Guardian UK: George Monbiot: ‘For 15% of the electorate … if the president fails to start a conflagration [in the Middle East], his core voters don’t get to sit at the right hand of God.’  [→ READ ]

In the United States, several million people have succumbed to an extraordinary delusion. In the 19th century, two immigrant preachers cobbled together a series of unrelated passages from the Bible to create what appears to be a consistent narrative: Jesus will return to Earth when certain preconditions have been met …

What makes the story so appealing to Christian fundamentalists is that before the big battle begins, all “true believers” (ie those who believe what they believe) will be lifted out of their clothes and wafted up to heaven during an event called the Rapture. …

We can laugh at these people, but we should not dismiss them.

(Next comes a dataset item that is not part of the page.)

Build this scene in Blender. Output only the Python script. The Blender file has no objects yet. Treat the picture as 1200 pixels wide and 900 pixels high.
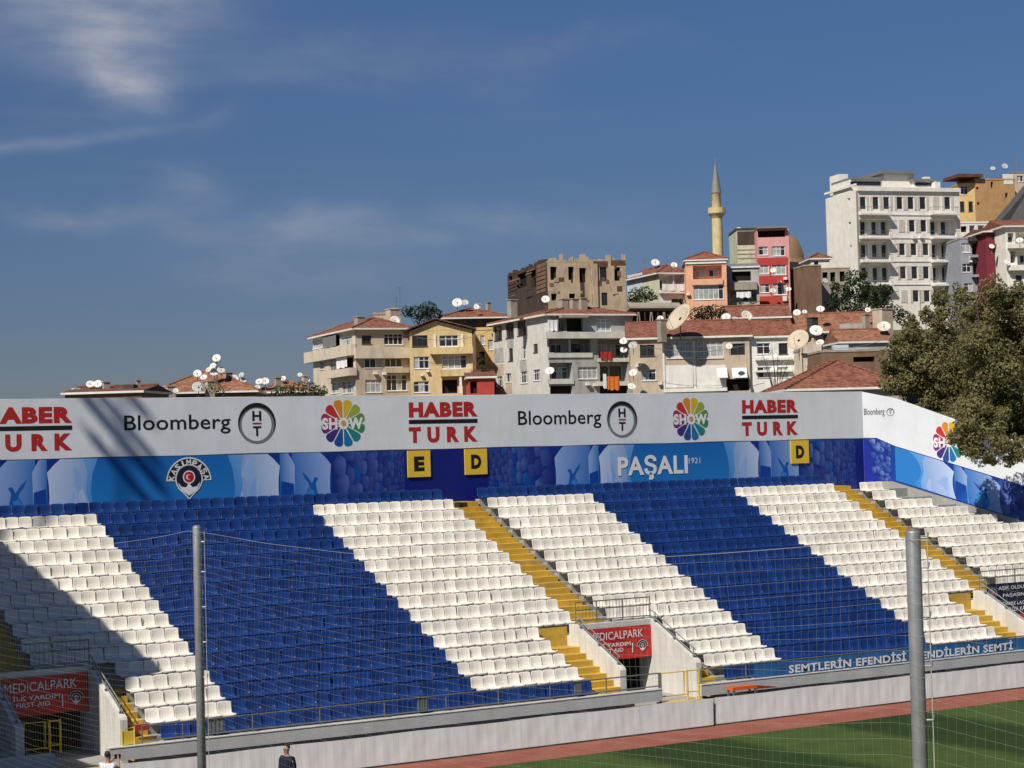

That their beliefs are bonkers does not mean they are marginal. American pollsters believe that 15-18% of US voters belong to churches or movements which subscribe to these teachings. A survey in 1999 suggested that this figure included 33% of Republicans. … The people who believe all this don’t believe it just a little; for them it is a matter of life eternal and death. …

The electoral calculation, crazy as it appears, works like this. Governments stand or fall on domestic issues. For 85% of the US electorate, the Middle East is a foreign issue, and therefore of secondary interest when they enter the polling booth. For 15% of the electorate, the Middle East is not just a domestic matter, it’s a personal one: if the president fails to start a conflagration there, his core voters don’t get to sit at the right hand of God.

As I understand it, the larger system of thought from which these beliefs come is called dispensationalism, within which the belief George is writing about — a pretribulational rapture — is foundational.

That this dispensational thought didn’t exist in its current form before 1830, isn’t obvious in biblical texts, and certainly isn’t part of Church history and the Creeds makes me wonder why it’s caught on as it has, especially among those who otherwise aim to be punctilious. Using these criteria, isn’t dispensational thinking comparable to LDS thinking (Mormonism) in terms of its sufficient or insufficient basis for believability?

Most of the Church Universal considers dispensationalism “at variance with established religious beliefs,” which makes it, at least according to the dictionary, heresy. Whether heresy or not, as a practical theological matter I consider dispensational thinking bad news because it leads many of its adherents — no matter how otherwise sincere — to support U.S.-led injustices like inciting violence in the Middle East, which, if God’s revelation to us in Jesus means anything, opposes and grieves his Spirit.

(Disclaimer: I am no expert on either dispensational hermeneutics or LDS. Nor, given what I have learned so far, do I see any compelling reason to become one. I grant that YMMV.)